Plight of mentally ill detainees detailed

July 26, 2010|Associated Press

NEW YORK — Thousands of mentally disabled immigrants are entangled in deportation proceedings each year with little or no legal help, leaving them distraught, defenseless, and detained as their fates are decided, according to a report issued yesterday by Human Rights Watch and the American Civil Liberties Union, which exhorted federal authorities to do better.

Shortcomings outlined by the two groups include no right to appointed counsel, inflexible detention policies, insufficient guidance for judges on handling people with mental disabilities, and inadequately coordinated services to aid detainees.
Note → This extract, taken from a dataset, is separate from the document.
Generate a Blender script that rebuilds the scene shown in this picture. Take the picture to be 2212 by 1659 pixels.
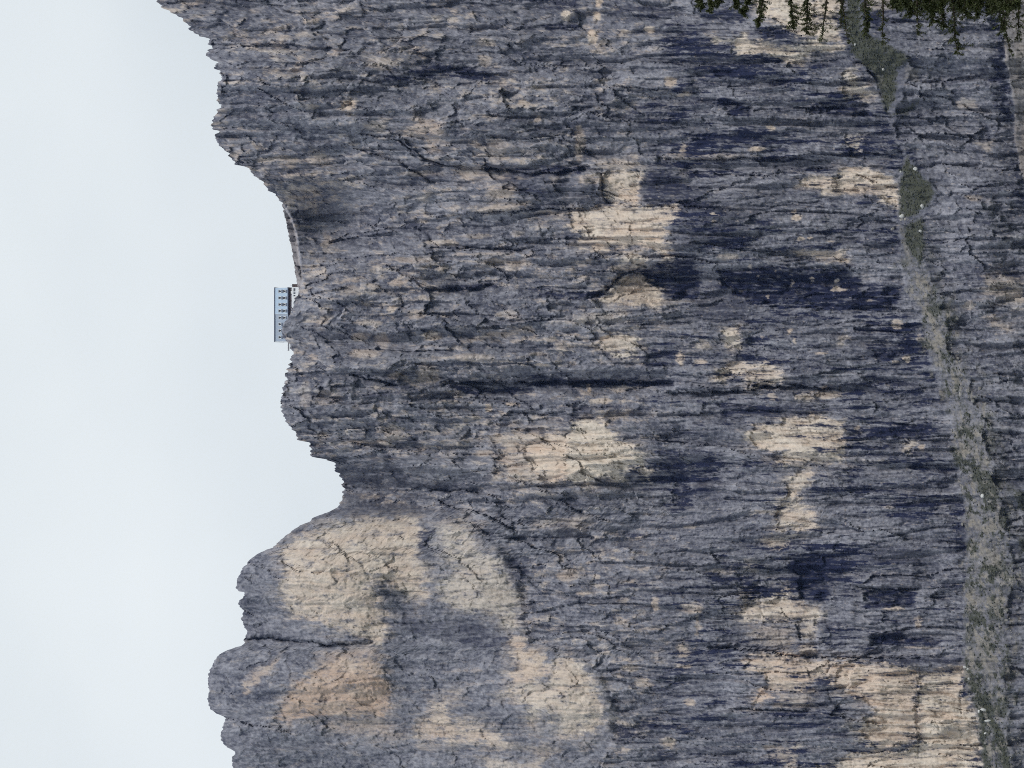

“No one knows what to do with detainees with mental disabilities, so every part of the immigration system has abdicated responsibility,’’ said Sarah Mehta, the report’s lead author. “The result is people languishing in detention for years while their legal files — and their lives — are transferred around or put on indefinite hold.’’

The federal agencies involved in the deportation system are well aware of many of the problems cited in the report, and Mehta said she has been cautiously encouraged by some recent steps to better handle people with mental disabilities.

For example, the Justice Department’s Executive Office of Immigration Review expanded its guidebook for immigration judges this year to include a section on mental health issues, is producing a training video covering similar ground, and created a new post of “assistant chief immigration judge for vulnerable populations.’’

US Immigration and Customs Enforcement, the agency which arrests and detains people facing deportation, will host a national forum in September seeking input from mental health experts on ways to improve its practices.